A better approach is to anchor to the structure without announcing it. Start with a brief context sentence, focus most of your time on the action you took and why, and close with a result that connects to what the role actually needs. The listener follows the structure without you labeling the sections.
Keep the situation setup under twenty seconds — it is background, not the main point.
Spend most of your time on what you specifically did and the reasoning behind it.
Name an actual result with a number, timeline, or outcome when possible.
End with what you learned or would do differently — it signals self-awareness.
What interviewers actually notice in impromptu answers
Candidates often focus on content accuracy. Interviewers are often focused on something different: how the person handles not knowing exactly what to say. A moment of honest thinking — 'That's an interesting angle, my first instinct is...' — reads as more credible than a rushed confident answer that misses the point.
Hedging too much is the opposite problem. Answers loaded with 'it depends' and 'on the one hand' without ever landing on a view suggest someone who avoids committing. Most interviewers want to know what you actually think, even if your view comes with appropriate caveats.
A brief pause before answering signals thinking, not confusion — use it.
Commit to an answer early, then qualify it if needed, rather than qualifying before answering.
If you do not know something, say so briefly and pivot to what you do know.
Avoid starting sentences with 'So basically' or 'Honestly' — both sound like stall tactics.
How to practice interview impromptu speaking
The most effective practice for interview impromptu speaking is not reading lists of potential questions. It is practicing the transition from hearing a new prompt to speaking a structured first sentence. That first sentence is where most people lose composure.
Practice with questions from roles slightly above your level. They force you to structure thinking quickly on unfamiliar scenarios, which is exactly the condition a real interview creates.
Record yourself answering five new questions each week without reviewing the topic in advance.
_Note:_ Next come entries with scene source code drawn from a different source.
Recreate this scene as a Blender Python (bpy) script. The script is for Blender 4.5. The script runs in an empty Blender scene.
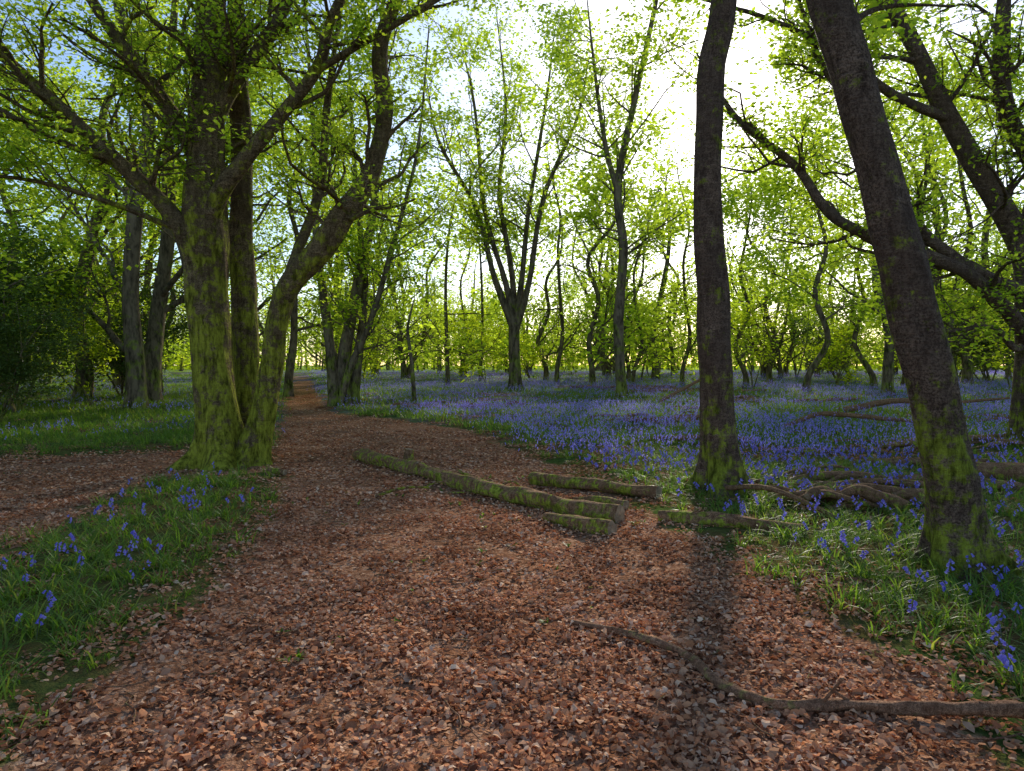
import bpy, math, numpy as np
from mathutils import Vector
R = np.random.RandomState
rng = R(7)
scene = bpy.context.scene
COL = scene.collection

# ------------------------------------------------------------------ terrain
PATH = [(1.98,-3),(1.98,2.77),(1.95,3.26),(1.97,3.97),(1.78,5.33),(1.45,7.05),(1.3,8.4),(.73,10.4),(-.97,15.8),(-3.4,19),
        (-5.7,21.3),(-7.6,27),(-10.1,35),(-13.2,45),(-18,60),(-19.5,60),(-14.4,45),(-11.3,35),(-8.9,27),(-7.3,22),(-5.5,16.2),
        (-4.2,12.1),(-3.35,9.7),(-2.75,8.1),(-2.45,6.6),(-2.1,4.86),(-2.1,3.83),(-2.1,2.9),(-1.9,1),(-1.9,-3)]
SIDE = [(-3.6,10.4),(-5.0,9.6),(-4.9,8),(-4.67,7.0),(-4.5,5.9),(-4.6,4),(-6,1),(-14,1),(-14,12.0),(-9.1,11.6),(-6.3,12.6),(-4.6,12.6)]

def poly_sd(px, py, poly):
    P = np.array(poly, float); Q = np.roll(P, -1, 0)
    d = np.full(px.shape, 1e9); ins = np.zeros(px.shape, bool)
    for (ax, ay), (bx, by) in zip(P, Q):
        ex, ey = bx-ax, by-ay
        t = np.clip(((px-ax)*ex+(py-ay)*ey)/(ex*ex+ey*ey), 0, 1)
        d = np.minimum(d, np.hypot(px-ax-t*ex, py-ay-t*ey))
        c = ((ay > py) != (by > py))
        with np.errstate(divide='ignore', invalid='ignore'):
            xi = ax + (py-ay)*ex/(ey if ey != 0 else 1e-9)
        ins ^= c & (px < xi)
    return np.where(ins, d, -d)

def wob(x, y, f, s=0.):
    return (np.sin(x*f+s)+np.sin(y*f*1.13+1.7*s+.5)+np.sin((x+y)*f*.71+2.1*s)+np.sin((x-1.6*y)*f*.47+s*.6))/4

def sd(x, y):
    x = np.asarray(x, float); y = np.asarray(y, float)
    s = np.maximum(poly_sd(x, y, PATH), poly_sd(x, y, SIDE))
    return s + .16*wob(x, y, 3.1, 1)+.09*wob(x, y, 8.3, 4)

def H(x, y):
    x = np.asarray(x, float); y = np.asarray(y, float)
    z = .014*np.clip(y-12, 0, 48)
    z = z + .05*wob(x, y, .5, 2)+.02*wob(x, y, 1.7, 5)
    s = sd(x, y)
    z = z + .06*np.clip(-s/.8, -1, 1)
    return z
def hz(x, y): return float(H(np.array([x]), np.array([y]))[0])

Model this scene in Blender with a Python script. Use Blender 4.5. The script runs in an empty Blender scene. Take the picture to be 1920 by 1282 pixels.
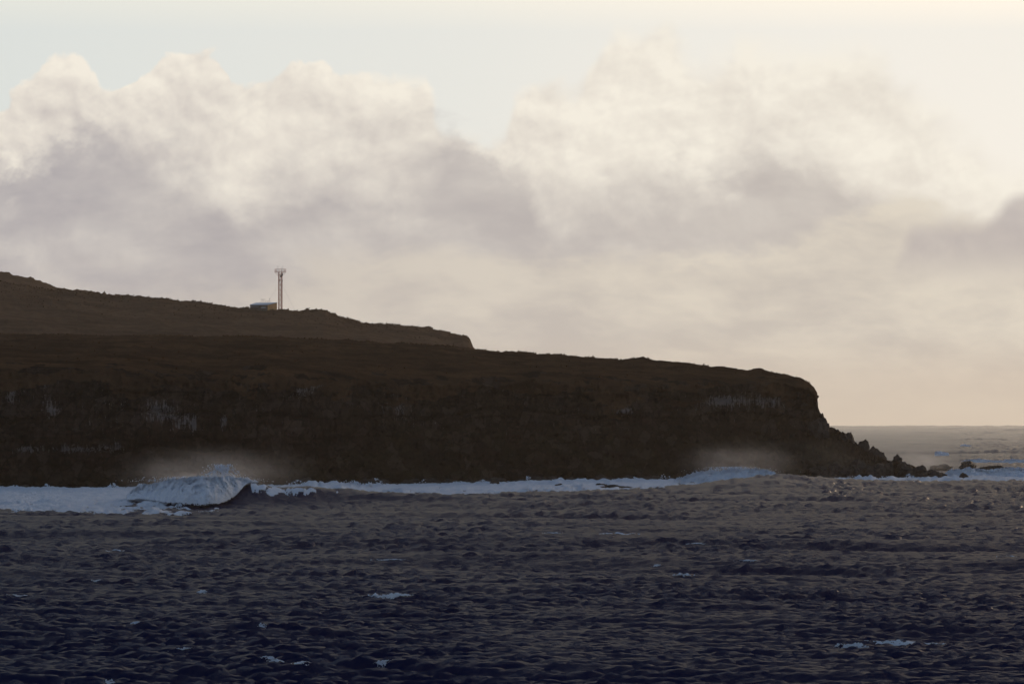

Practice starting with a one-sentence position statement before adding any supporting detail.
Have a practice partner give you questions mid-conversation, not in a scheduled block.
Review recordings for filler words, hedging patterns, and weak endings specifically.
Why most candidates get the STAR proportions backwards
The STAR method (Situation, Task, Action, Result) is the standard framework for behavioral questions, but the proportions matter more than the acronym. MIT's Career Advising office recommends a specific split: spend about 20 percent on the situation, 10 percent on the task, 60 percent on the action you personally took, and 10 percent on the result.
In practice, most candidates invert this. They spend half the answer setting up the situation — because background is the safest and most rehearsable part — and then rush through the action, which is exactly the part the interviewer is evaluating. If your answer is two minutes long, the MIT breakdown means roughly twenty-four seconds of context and over a minute on what you actually did and why. Reversing that ratio is one of the most common and most fixable interview mistakes.
Target roughly 20% situation, 10% task, 60% action, 10% result (MIT Career Advising).
The action section is where you are actually evaluated — protect its share of the time.
If you find yourself still describing background at the halfway mark, cut to what you did.
End with a result that includes a number, timeline, or measurable outcome when possible.
impromptu speaking topics for interviews に関するよくある質問へ分かりやすく回答します。
How do I answer an impromptu question in an interview without panicking?
Pause briefly, commit to one angle, and say your main point in the first sentence. A clear position stated early gives you something to build from rather than searching for a starting point.
What is the best structure for an impromptu interview answer?
For behavioral questions, use a brief context, a focused account of your specific action, and a concrete result. For opinion questions, state your view early and support it with one strong reason or example.
Is it okay to ask for clarification during an interview impromptu question?
Yes, briefly. Asking one clarifying question shows you think before you speak. Asking several questions before answering anything can seem like avoidance.
How long should an impromptu interview answer be?
Most interview answers land best between ninety seconds and two minutes. Shorter feels underdeveloped, longer tends to lose the listener unless the question specifically asks for analysis.